| Task brief |
Output the lines that follow exactly as they are.

| Dataset section |
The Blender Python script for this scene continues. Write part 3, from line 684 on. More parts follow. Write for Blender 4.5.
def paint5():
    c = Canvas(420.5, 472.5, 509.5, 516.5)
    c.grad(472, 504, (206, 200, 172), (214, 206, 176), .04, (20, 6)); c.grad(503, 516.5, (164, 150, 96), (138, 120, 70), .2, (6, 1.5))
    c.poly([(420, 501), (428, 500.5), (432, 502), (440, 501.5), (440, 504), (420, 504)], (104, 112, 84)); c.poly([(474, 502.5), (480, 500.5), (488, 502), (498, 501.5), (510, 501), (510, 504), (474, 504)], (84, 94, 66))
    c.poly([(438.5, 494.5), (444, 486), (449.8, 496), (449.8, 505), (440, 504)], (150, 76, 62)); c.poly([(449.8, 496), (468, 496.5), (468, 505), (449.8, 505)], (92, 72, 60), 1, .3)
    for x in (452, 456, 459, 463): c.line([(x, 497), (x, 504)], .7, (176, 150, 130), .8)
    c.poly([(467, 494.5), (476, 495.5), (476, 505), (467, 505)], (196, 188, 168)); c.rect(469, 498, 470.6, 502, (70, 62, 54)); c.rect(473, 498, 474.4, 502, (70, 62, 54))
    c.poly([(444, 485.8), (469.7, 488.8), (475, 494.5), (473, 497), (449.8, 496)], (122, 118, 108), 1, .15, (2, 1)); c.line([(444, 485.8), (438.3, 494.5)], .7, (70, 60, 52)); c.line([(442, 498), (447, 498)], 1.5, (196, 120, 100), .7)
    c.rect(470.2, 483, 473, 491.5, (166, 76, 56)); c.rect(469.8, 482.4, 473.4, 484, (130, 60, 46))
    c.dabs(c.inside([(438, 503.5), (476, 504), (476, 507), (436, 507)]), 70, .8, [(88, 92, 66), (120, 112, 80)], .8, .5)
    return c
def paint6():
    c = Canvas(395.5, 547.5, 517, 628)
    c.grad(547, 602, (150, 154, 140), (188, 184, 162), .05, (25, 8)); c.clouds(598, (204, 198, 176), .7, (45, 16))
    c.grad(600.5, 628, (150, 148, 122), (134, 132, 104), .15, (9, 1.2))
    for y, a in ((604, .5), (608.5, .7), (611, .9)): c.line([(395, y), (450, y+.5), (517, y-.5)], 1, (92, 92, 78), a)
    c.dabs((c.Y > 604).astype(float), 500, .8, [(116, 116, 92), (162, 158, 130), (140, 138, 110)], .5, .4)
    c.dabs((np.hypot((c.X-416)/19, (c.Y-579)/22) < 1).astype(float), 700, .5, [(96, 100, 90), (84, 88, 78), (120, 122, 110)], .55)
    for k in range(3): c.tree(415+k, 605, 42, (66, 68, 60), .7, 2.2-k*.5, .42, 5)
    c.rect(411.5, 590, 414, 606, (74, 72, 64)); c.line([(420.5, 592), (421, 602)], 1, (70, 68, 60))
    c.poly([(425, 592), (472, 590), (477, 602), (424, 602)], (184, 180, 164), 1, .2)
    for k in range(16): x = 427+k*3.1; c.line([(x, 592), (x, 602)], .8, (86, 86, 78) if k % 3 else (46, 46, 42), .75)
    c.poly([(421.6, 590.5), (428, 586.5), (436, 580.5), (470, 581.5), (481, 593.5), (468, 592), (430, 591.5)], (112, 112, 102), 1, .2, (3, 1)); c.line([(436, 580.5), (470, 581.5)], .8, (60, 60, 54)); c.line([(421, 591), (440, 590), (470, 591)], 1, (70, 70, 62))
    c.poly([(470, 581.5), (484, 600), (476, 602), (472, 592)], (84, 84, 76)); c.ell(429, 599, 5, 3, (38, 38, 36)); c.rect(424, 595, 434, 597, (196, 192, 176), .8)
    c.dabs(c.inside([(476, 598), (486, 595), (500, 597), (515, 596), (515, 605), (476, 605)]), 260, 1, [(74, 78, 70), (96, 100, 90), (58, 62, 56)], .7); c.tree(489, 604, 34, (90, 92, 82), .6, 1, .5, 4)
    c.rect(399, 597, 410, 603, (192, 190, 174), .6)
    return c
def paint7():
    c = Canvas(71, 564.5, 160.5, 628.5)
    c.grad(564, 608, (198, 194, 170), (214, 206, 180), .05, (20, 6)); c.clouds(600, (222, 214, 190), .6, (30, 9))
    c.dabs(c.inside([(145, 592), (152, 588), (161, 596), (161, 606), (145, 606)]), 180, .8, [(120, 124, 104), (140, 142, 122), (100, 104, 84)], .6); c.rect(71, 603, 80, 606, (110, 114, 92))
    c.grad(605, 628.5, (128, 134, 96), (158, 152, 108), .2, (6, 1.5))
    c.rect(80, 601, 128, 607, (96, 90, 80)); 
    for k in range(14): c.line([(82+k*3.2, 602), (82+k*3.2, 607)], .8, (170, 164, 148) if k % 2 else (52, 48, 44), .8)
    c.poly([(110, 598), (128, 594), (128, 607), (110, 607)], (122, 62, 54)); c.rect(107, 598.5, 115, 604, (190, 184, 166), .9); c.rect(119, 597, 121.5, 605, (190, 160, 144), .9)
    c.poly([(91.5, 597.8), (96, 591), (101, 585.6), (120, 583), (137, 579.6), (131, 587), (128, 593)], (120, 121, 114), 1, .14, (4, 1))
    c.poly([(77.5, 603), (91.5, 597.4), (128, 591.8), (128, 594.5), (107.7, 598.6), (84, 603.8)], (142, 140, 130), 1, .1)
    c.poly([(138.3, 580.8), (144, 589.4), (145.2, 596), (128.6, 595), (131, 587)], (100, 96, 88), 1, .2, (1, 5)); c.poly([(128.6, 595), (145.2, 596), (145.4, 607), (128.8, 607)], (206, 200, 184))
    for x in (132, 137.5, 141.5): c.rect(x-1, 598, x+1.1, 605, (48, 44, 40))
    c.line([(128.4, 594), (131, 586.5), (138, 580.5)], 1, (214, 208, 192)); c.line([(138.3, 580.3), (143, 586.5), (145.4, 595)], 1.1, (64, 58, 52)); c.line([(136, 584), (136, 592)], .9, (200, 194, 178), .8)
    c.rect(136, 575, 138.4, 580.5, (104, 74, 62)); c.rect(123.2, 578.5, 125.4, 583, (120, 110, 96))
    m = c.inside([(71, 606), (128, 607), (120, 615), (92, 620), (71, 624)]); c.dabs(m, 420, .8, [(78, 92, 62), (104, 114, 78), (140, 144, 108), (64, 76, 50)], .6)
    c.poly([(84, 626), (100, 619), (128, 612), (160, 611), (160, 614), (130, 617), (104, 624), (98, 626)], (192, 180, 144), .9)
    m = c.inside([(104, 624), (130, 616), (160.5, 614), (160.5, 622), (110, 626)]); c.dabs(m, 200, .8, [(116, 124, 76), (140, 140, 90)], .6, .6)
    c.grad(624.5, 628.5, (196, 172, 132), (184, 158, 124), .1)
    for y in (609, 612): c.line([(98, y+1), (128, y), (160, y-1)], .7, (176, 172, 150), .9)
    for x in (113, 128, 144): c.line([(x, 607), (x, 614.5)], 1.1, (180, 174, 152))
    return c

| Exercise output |
The Blender Python script for this scene continues. Write part 3, from line 684 on. More parts follow. Write for Blender 4.5.
def paint5():
    c = Canvas(420.5, 472.5, 509.5, 516.5)
    c.grad(472, 504, (206, 200, 172), (214, 206, 176), .04, (20, 6)); c.grad(503, 516.5, (164, 150, 96), (138, 120, 70), .2, (6, 1.5))
    c.poly([(420, 501), (428, 500.5), (432, 502), (440, 501.5), (440, 504), (420, 504)], (104, 112, 84)); c.poly([(474, 502.5), (480, 500.5), (488, 502), (498, 501.5), (510, 501), (510, 504), (474, 504)], (84, 94, 66))
    c.poly([(438.5, 494.5), (444, 486), (449.8, 496), (449.8, 505), (440, 504)], (150, 76, 62)); c.poly([(449.8, 496), (468, 496.5), (468, 505), (449.8, 505)], (92, 72, 60), 1, .3)
    for x in (452, 456, 459, 463): c.line([(x, 497), (x, 504)], .7, (176, 150, 130), .8)
    c.poly([(467, 494.5), (476, 495.5), (476, 505), (467, 505)], (196, 188, 168)); c.rect(469, 498, 470.6, 502, (70, 62, 54)); c.rect(473, 498, 474.4, 502, (70, 62, 54))
    c.poly([(444, 485.8), (469.7, 488.8), (475, 494.5), (473, 497), (449.8, 496)], (122, 118, 108), 1, .15, (2, 1)); c.line([(444, 485.8), (438.3, 494.5)], .7, (70, 60, 52)); c.line([(442, 498), (447, 498)], 1.5, (196, 120, 100), .7)
    c.rect(470.2, 483, 473, 491.5, (166, 76, 56)); c.rect(469.8, 482.4, 473.4, 484, (130, 60, 46))
    c.dabs(c.inside([(438, 503.5), (476, 504), (476, 507), (436, 507)]), 70, .8, [(88, 92, 66), (120, 112, 80)], .8, .5)
    return c
def paint6():
    c = Canvas(395.5, 547.5, 517, 628)
    c.grad(547, 602, (150, 154, 140), (188, 184, 162), .05, (25, 8)); c.clouds(598, (204, 198, 176), .7, (45, 16))
    c.grad(600.5, 628, (150, 148, 122), (134, 132, 104), .15, (9, 1.2))
    for y, a in ((604, .5), (608.5, .7), (611, .9)): c.line([(395, y), (450, y+.5), (517, y-.5)], 1, (92, 92, 78), a)
    c.dabs((c.Y > 604).astype(float), 500, .8, [(116, 116, 92), (162, 158, 130), (140, 138, 110)], .5, .4)
    c.dabs((np.hypot((c.X-416)/19, (c.Y-579)/22) < 1).astype(float), 700, .5, [(96, 100, 90), (84, 88, 78), (120, 122, 110)], .55)
    for k in range(3): c.tree(415+k, 605, 42, (66, 68, 60), .7, 2.2-k*.5, .42, 5)
    c.rect(411.5, 590, 414, 606, (74, 72, 64)); c.line([(420.5, 592), (421, 602)], 1, (70, 68, 60))
    c.poly([(425, 592), (472, 590), (477, 602), (424, 602)], (184, 180, 164), 1, .2)
    for k in range(16): x = 427+k*3.1; c.line([(x, 592), (x, 602)], .8, (86, 86, 78) if k % 3 else (46, 46, 42), .75)
    c.poly([(421.6, 590.5), (428, 586.5), (436, 580.5), (470, 581.5), (481, 593.5), (468, 592), (430, 591.5)], (112, 112, 102), 1, .2, (3, 1)); c.line([(436, 580.5), (470, 581.5)], .8, (60, 60, 54)); c.line([(421, 591), (440, 590), (470, 591)], 1, (70, 70, 62))
    c.poly([(470, 581.5), (484, 600), (476, 602), (472, 592)], (84, 84, 76)); c.ell(429, 599, 5, 3, (38, 38, 36)); c.rect(424, 595, 434, 597, (196, 192, 176), .8)
    c.dabs(c.inside([(476, 598), (486, 595), (500, 597), (515, 596), (515, 605), (476, 605)]), 260, 1, [(74, 78, 70), (96, 100, 90), (58, 62, 56)], .7); c.tree(489, 604, 34, (90, 92, 82), .6, 1, .5, 4)
    c.rect(399, 597, 410, 603, (192, 190, 174), .6)
    return c
def paint7():
    c = Canvas(71, 564.5, 160.5, 628.5)
    c.grad(564, 608, (198, 194, 170), (214, 206, 180), .05, (20, 6)); c.clouds(600, (222, 214, 190), .6, (30, 9))
    c.dabs(c.inside([(145, 592), (152, 588), (161, 596), (161, 606), (145, 606)]), 180, .8, [(120, 124, 104), (140, 142, 122), (100, 104, 84)], .6); c.rect(71, 603, 80, 606, (110, 114, 92))
    c.grad(605, 628.5, (128, 134, 96), (158, 152, 108), .2, (6, 1.5))
    c.rect(80, 601, 128, 607, (96, 90, 80)); 
    for k in range(14): c.line([(82+k*3.2, 602), (82+k*3.2, 607)], .8, (170, 164, 148) if k % 2 else (52, 48, 44), .8)
    c.poly([(110, 598), (128, 594), (128, 607), (110, 607)], (122, 62, 54)); c.rect(107, 598.5, 115, 604, (190, 184, 166), .9); c.rect(119, 597, 121.5, 605, (190, 160, 144), .9)
    c.poly([(91.5, 597.8), (96, 591), (101, 585.6), (120, 583), (137, 579.6), (131, 587), (128, 593)], (120, 121, 114), 1, .14, (4, 1))
    c.poly([(77.5, 603), (91.5, 597.4), (128, 591.8), (128, 594.5), (107.7, 598.6), (84, 603.8)], (142, 140, 130), 1, .1)
    c.poly([(138.3, 580.8), (144, 589.4), (145.2, 596), (128.6, 595), (131, 587)], (100, 96, 88), 1, .2, (1, 5)); c.poly([(128.6, 595), (145.2, 596), (145.4, 607), (128.8, 607)], (206, 200, 184))
    for x in (132, 137.5, 141.5): c.rect(x-1, 598, x+1.1, 605, (48, 44, 40))
    c.line([(128.4, 594), (131, 586.5), (138, 580.5)], 1, (214, 208, 192)); c.line([(138.3, 580.3), (143, 586.5), (145.4, 595)], 1.1, (64, 58, 52)); c.line([(136, 584), (136, 592)], .9, (200, 194, 178), .8)
    c.rect(136, 575, 138.4, 580.5, (104, 74, 62)); c.rect(123.2, 578.5, 125.4, 583, (120, 110, 96))
    m = c.inside([(71, 606), (128, 607), (120, 615), (92, 620), (71, 624)]); c.dabs(m, 420, .8, [(78, 92, 62), (104, 114, 78), (140, 144, 108), (64, 76, 50)], .6)
    c.poly([(84, 626), (100, 619), (128, 612), (160, 611), (160, 614), (130, 617), (104, 624), (98, 626)], (192, 180, 144), .9)
    m = c.inside([(104, 624), (130, 616), (160.5, 614), (160.5, 622), (110, 626)]); c.dabs(m, 200, .8, [(116, 124, 76), (140, 140, 90)], .6, .6)
    c.grad(624.5, 628.5, (196, 172, 132), (184, 158, 124), .1)
    for y in (609, 612): c.line([(98, y+1), (128, y), (160, y-1)], .7, (176, 172, 150), .9)
    for x in (113, 128, 144): c.line([(x, 607), (x, 614.5)], 1.1, (180, 174, 152))
    return c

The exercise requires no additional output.